Extract everything from the first line through the line with "COL = scene.collection", both ends included, except for any pictures.
## START
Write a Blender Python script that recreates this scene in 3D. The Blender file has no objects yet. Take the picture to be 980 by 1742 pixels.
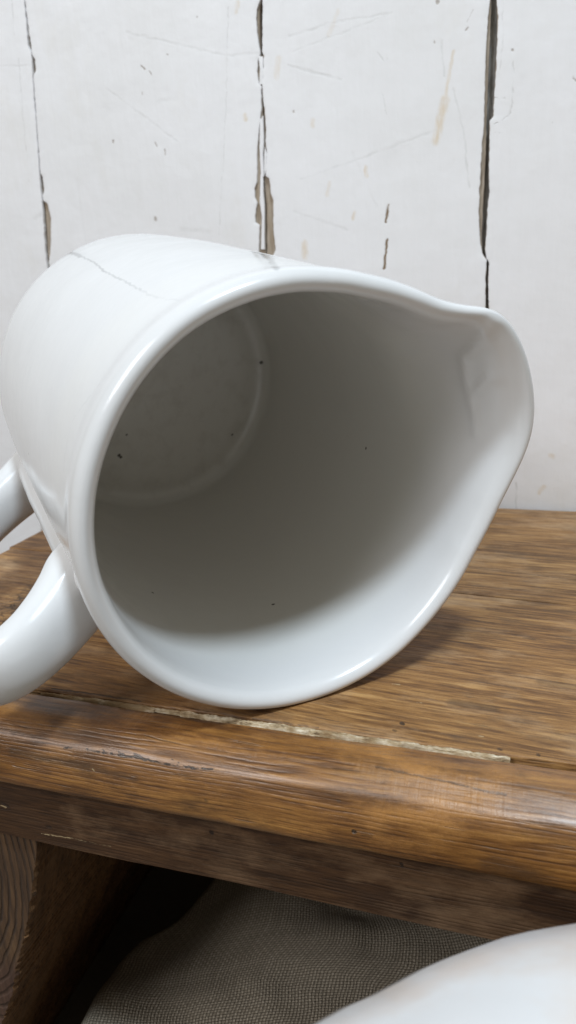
import bpy, math, random
import numpy as np
from mathutils import Vector, noise

random.seed(4)
scene = bpy.context.scene
COL = scene.collection

# ------------------------------------------------------------------ camera
F, CX, CY = 1200.0, 490.0, 871.0            # focal length and centre, in pixels of the 980 x 1742 photograph
CAM = np.array([0.0, 0.0, 0.11])
R = np.array([[0.9524735568564824, 0.042974400586400646, -0.3015747409571976],
              [0.3005949415302951, -0.29302375025948985, 0.9076231392545381],
              [-0.04936400121100119, -0.955138881356059, -0.2920152610846505]])
cam_data = bpy.data.cameras.new('camera')
cam = bpy.data.objects.new('camera', cam_data)
COL.objects.link(cam)
from mathutils import Matrix
m3 = Matrix([[R[i][0], -R[i][1], -R[i][2]] for i in range(3)])
cam.matrix_world = Matrix.Translation(Vector(CAM)) @ m3.to_4x4()
cam_data.sensor_fit = 'VERTICAL'
cam_data.sensor_height = 36.0
cam_data.lens = 36.0 * F / 1742.0
cam_data.clip_start = 0.005
cam_data.clip_end = 20
cam_data.dof.use_dof = True
cam_data.dof.focus_distance = 0.205
cam_data.dof.aperture_fstop = 19
scene.camera = cam

# ------------------------------------------------------------------ world, lamps, exposure
world = bpy.data.worlds.new('World')
scene.world = world
world.use_nodes = True
wb = world.node_tree.nodes['Background']
wb.inputs[0].default_value = (1.0, 0.95, 0.80, 1)
wb.inputs[1].default_value = 0.26


def area_lamp(name, loc, target, size, power, colour, shape='DISK'):
    d = bpy.data.lights.new(name, 'AREA')
    d.shape = shape
    d.size = size
    d.energy = power
    d.color = colour
    o = bpy.data.objects.new(name, d)
    COL.objects.link(o)
    o.location = loc
    o.rotation_euler = (Vector(target) - Vector(loc)).to_track_quat('-Z', 'Y').to_euler()
    return o


LD = Vector((0.24, -0.26, 0.935)).normalized()
area_lamp('overhead_lamp', Vector((-0.05, 0.16, 0.05)) + LD * 1.6, (-0.05, 0.16, 0.05), 0.22, 21.0, (0.75, 0.885, 1.0))
FD = Vector((-0.385, -0.665, 0.63)).normalized()
area_lamp('window_lamp', Vector((-0.1, 0.2, 0.05)) + FD * 1.5, (-0.1, 0.2, 0.05), 0.60, 12.8, (0.95, 0.965, 1.0), 'SQUARE')

scene.view_settings.view_transform = 'Standard'
scene.view_settings.look = 'None'
scene.view_settings.exposure = 0.0
scene.view_settings.gamma = 1.0
scene.render.engine = 'CYCLES'
scene.cycles.use_denoising = True
scene.cycles.max_bounces = 12
scene.cycles.diffuse_bounces = 8

# ------------------------------------------------------------------ helpers
def ray(px, py):
    return R @ np.array([(px - CX) / F, (py - CY) / F, 1.0])


def on_plane(px, py, axis, val):
    """where the sight line through a pixel of the photograph meets the plane axis = val"""
    d = ray(px, py)
    t = (val - CAM[axis]) / d[axis]
    return CAM + d * t


def link(name, verts, faces, mat, parent=None, smooth=True, loc=(0, 0, 0)):
    """one mesh object; verts are in world metres, loc is the origin of the object it belongs to"""
    me = bpy.data.meshes.new(name)
    v = np.asarray(verts, float) - np.asarray(loc, float)
    me.from_pydata(v.tolist(), [], [tuple(int(i) for i in f) for f in faces])
    me.update()
    if smooth:
        me.polygons.foreach_set('use_smooth', [True] * len(me.polygons))
    if mat:
        me.materials.append(mat)
    o = bpy.data.objects.new(name, me)
    COL.objects.link(o)
    if parent is not None:
        o.parent = parent
    else:
        o.location = loc
    return o


def root(name, loc, label, cat):
    o = bpy.data.objects.new(name, None)
    o.empty_display_size = 0.02
    COL.objects.link(o)
    o.location = loc
    o['label'] = label
    o['category'] = cat
    return o


def grid_faces(nu, nv, wrap_v=False, off=0):
    f = []
    for i in range(nu - 1):
        for j in range(nv if wrap_v else nv - 1):
            k = (j + 1) % nv
            f.append((off + i * nv + j, off + i * nv + k, off + (i + 1) * nv + k, off + (i + 1) * nv + j))
    return f


def n3(x, y, z, seed=0.0):
    return noise.noise(Vector((x + seed * 7.13, y - seed * 3.7, z + seed * 1.9)))


def fbm(x, y, z, seed=0.0, octaves=4):
    s, a = 0.0, 1.0
    for _ in range(octaves):
        s += a * n3(x, y, z, seed)
        x, y, z, a = x * 2.1, y * 2.1, z * 2.1, a * 0.5
    return s


def auto_smooth(o, ang=35):
    o.data.update()
    me = o.data
    import bmesh
    bm = bmesh.new()
    bm.from_mesh(me)
    for e in bm.edges:
        if len(e.link_faces) == 2 and e.calc_face_angle(0) > math.radians(ang):
            e.smooth = False
    bm.to_mesh(me)
    bm.free()


def interp(pts, x):
    xs = [p[0] for p in pts]
    ys = [p[1] for p in pts]
    return float(np.interp(x, xs, ys))


# ------------------------------------------------------------------ material helpers
class NT:
    def __init__(self, name):
        self.mat = bpy.data.materials.new(name)
        self.mat.use_nodes = True
        self.t = self.mat.node_tree
        self.b = self.t.nodes['Principled BSDF']

    def node(self, typ, **kw):
        n = self.t.nodes.new(typ)
        for k, v in kw.items():
            setattr(n, k, v)
        return n

    def put(self, sock, v):
        if hasattr(v, 'is_output') or isinstance(v, bpy.types.NodeSocket):
            self.t.links.new(v, sock)
        else:
            if isinstance(v, (tuple, list)) and len(v) == 3 and sock.type == 'RGBA':
                v = (*v, 1)
            sock.default_value = v

    def math(self, op, a, b=0.0, c=None, clamp=False):
        n = self.node('ShaderNodeMath', operation=op, use_clamp=clamp)
        self.put(n.inputs[0], a)
        self.put(n.inputs[1], b)
        if c is not None:
            self.put(n.inputs[2], c)
        return n.outputs[0]

    def vec(self, op, a, b=(0, 0, 0)):
        n = self.node('ShaderNodeVectorMath', operation=op)
        self.put(n.inputs[0], a)
        self.put(n.inputs[1], b)
        return n.outputs[0]

    def coord(self):
        return self.node('ShaderNodeTexCoord').outputs['Object']

    def mapping(self, v, scale=(1, 1, 1), rot=(0, 0, 0), loc=(0, 0, 0)):
        n = self.node('ShaderNodeMapping')
        self.put(n.inputs[0], v)
        n.inputs[1].default_value = loc
        n.inputs[2].default_value = rot
        n.inputs[3].default_value = scale
        return n.outputs[0]

    def noise(self, v, scale, detail=4, rough=0.55, dist=0.0, col=False):
        n = self.node('ShaderNodeTexNoise')
        self.put(n.inputs['Vector'], v)
        n.inputs['Scale'].default_value = scale
        n.inputs['Detail'].default_value = detail
        n.inputs['Roughness'].default_value = rough
        n.inputs['Distortion'].default_value = dist
        return n.outputs[1 if col else 0]

    def ramp(self, fac, stops):
        n = self.node('ShaderNodeValToRGB')
        self.put(n.inputs[0], fac)
        e = n.color_ramp.elements
        while len(e) < len(stops):
            e.new(0.5)
        for k, (p, c) in enumerate(stops):
            e[k].position = p
            e[k].color = (c, c, c, 1) if isinstance(c, (int, float)) else (*c, 1)
        return n.outputs[0]

    def range(self, v, a, b, c=0.0, d=1.0):
        n = self.node('ShaderNodeMapRange')
        n.clamp = True
        self.put(n.inputs[0], v)
        n.inputs[1].default_value = a
        n.inputs[2].default_value = b
        n.inputs[3].default_value = c
        n.inputs[4].default_value = d
        return n.outputs[0]

    def mix(self, fac, a, b, mode='MIX'):
        n = self.node('ShaderNodeMix', data_type='RGBA', blend_type=mode)
        self.put(n.inputs[0], fac)
        self.put(n.inputs[6], a)
        self.put(n.inputs[7], b)
        return n.outputs[2]

    def bump(self, h, dist, strength=1.0, normal=None):
        n = self.node('ShaderNodeBump')
        n.inputs['Strength'].default_value = strength
        n.inputs['Distance'].default_value = dist
        self.put(n.inputs['Height'], h)
        if normal is not None:
            self.put(n.inputs['Normal'], normal)
        return n.outputs[0]

    def mark(self, p, a, b, w, soft, k=1.0, prev=None):
        """1 inside a scratch or stain running from a to b, 0 outside"""
        n = self.node('ShaderNodeGroup')
        n.node_tree = MARK
        self.put(n.inputs[0], p)
        n.inputs[1].default_value = tuple(a)
        n.inputs[2].default_value = tuple(np.asarray(b) - np.asarray(a))
        n.inputs[3].default_value = w
        n.inputs[4].default_value = w + soft
        n.inputs[5].default_value = 1.0 / max(1e-12, float(np.sum((np.asarray(b) - np.asarray(a)) ** 2)))
        n.inputs[6].default_value = k
        if prev is not None:
            self.put(n.inputs[7], prev)
        return n.outputs[0]

    def marks(self, p, segs):
        out = None
        for (a, b, w, soft, k) in segs:
            out = self.mark(p, a, b, w, soft, k, out)
        return out


def make_mark_group():
    g = bpy.data.node_groups.new('segment_mark', 'ShaderNodeTree')
    for nm, tp in (('P', 'NodeSocketVector'), ('A', 'NodeSocketVector'), ('D', 'NodeSocketVector'), ('W0', 'NodeSocketFloat'), ('W1', 'NodeSocketFloat'), ('InvL', 'NodeSocketFloat'), ('K', 'NodeSocketFloat'), ('Prev', 'NodeSocketFloat')):
        g.interface.new_socket(nm, in_out='INPUT', socket_type=tp)
    g.interface.new_socket('Mask', in_out='OUTPUT', socket_type='NodeSocketFloat')
    gi = g.nodes.new('NodeGroupInput')
    go = g.nodes.new('NodeGroupOutput')

    def vm(op, a, b=None):
        n = g.nodes.new('ShaderNodeVectorMath')
        n.operation = op
        g.links.new(a, n.inputs[0])
        if b is not None:
            g.links.new(b, n.inputs['Scale'] if op == 'SCALE' else n.inputs[1])
        return n
    # a vanishing share of the previous mask keeps the marks evaluated one after another
    tiny = g.nodes.new('ShaderNodeMath')
    tiny.operation = 'MULTIPLY'
    tiny.inputs[1].default_value = 1e-9
    g.links.new(gi.outputs[7], tiny.inputs[0])
    p0 = vm('ADD', gi.outputs[0], tiny.outputs[0]).outputs[0]
    pa = vm('SUBTRACT', p0, gi.outputs[1]).outputs[0]
    dt = vm('DOT_PRODUCT', pa, gi.outputs[2]).outputs['Value']
    t = g.nodes.new('ShaderNodeMath')
    t.operation = 'MULTIPLY'
    t.use_clamp = True
    g.links.new(dt, t.inputs[0])
    g.links.new(gi.outputs[5], t.inputs[1])
    pr = vm('SCALE', gi.outputs[2], t.outputs[0]).outputs[0]
    df = vm('SUBTRACT', pa, pr).outputs[0]
    ln = vm('LENGTH', df).outputs['Value']
    mr = g.nodes.new('ShaderNodeMapRange')
    mr.interpolation_type = 'SMOOTHSTEP'
    g.links.new(ln, mr.inputs[0])
    g.links.new(gi.outputs[3], mr.inputs[1])
    g.links.new(gi.outputs[4], mr.inputs[2])
    mr.inputs[3].default_value = 1
    mr.inputs[4].default_value = 0
    mk = g.nodes.new('ShaderNodeMath')
    mk.operation = 'MULTIPLY'
    g.links.new(mr.outputs[0], mk.inputs[0])
    g.links.new(gi.outputs[6], mk.inputs[1])
    mx = g.nodes.new('ShaderNodeMath')
    mx.operation = 'MAXIMUM'
    g.links.new(mk.outputs[0], mx.inputs[0])
    g.links.new(gi.outputs[7], mx.inputs[1])
    g.links.new(mx.outputs[0], go.inputs[0])
    return g


MARK = make_mark_group()

# ------------------------------------------------------------------ frame of the jug (used by its material too)
JC = np.array([-0.0473, 0.1622, 0.0582])                     # centre of the mouth
JA = np.array([-0.66605, 0.73792, 0.10888])
JA = JA / np.linalg.norm(JA)                                 # axis, pointing into the jug
E1 = np.array([0, 0, 1.0]) - JA * JA[2]
E1 = E1 / np.linalg.norm(E1)
E2 = np.cross(JA, E1)
JL = 0.1700
JUG_LOC = np.array([-0.075, 0.19, 0.0])


def jug_pt(th, r, s):
    return JC + JA * s + (E1 * math.cos(th) + E2 * math.sin(th)) * r


def jug_outer_hit(px, py, rc):
    d = ray(px, py)
    o = CAM - JC
    dp, op = d - JA * (d @ JA), o - JA * (o @ JA)
    A, B, C = dp @ dp, 2 * dp @ op, op @ op - rc * rc
    disc = max(0.0, B * B - 4 * A * C)
    t = (-B - math.sqrt(disc)) / 2 / A
    return CAM + d * t


def jug_inner_hit(px, py, rc):
    d = ray(px, py)
    o = CAM - JC
    dp, op = d - JA * (d @ JA), o - JA * (o @ JA)
    A, B, C = dp @ dp, 2 * dp @ op, op @ op - rc * rc
    t = (-B + math.sqrt(max(0.0, B * B - 4 * A * C))) / 2 / A
    return CAM + d * t


def base_r_out(s):
    return interp([(-0.01, .0585), (0.0, .0588), (0.006, .0588), (0.014, .0579), (0.03, .0584), (0.06, .0597), (0.10, .0612), (0.14, .0620), (0.16, .0621), (0.18, .0620)], s)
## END
## FINISHED ANSWER
Write a Blender Python script that recreates this scene in 3D. The Blender file has no objects yet. Take the picture to be 980 by 1742 pixels.
import bpy, math, random
import numpy as np
from mathutils import Vector, noise

random.seed(4)
scene = bpy.context.scene
COL = scene.collection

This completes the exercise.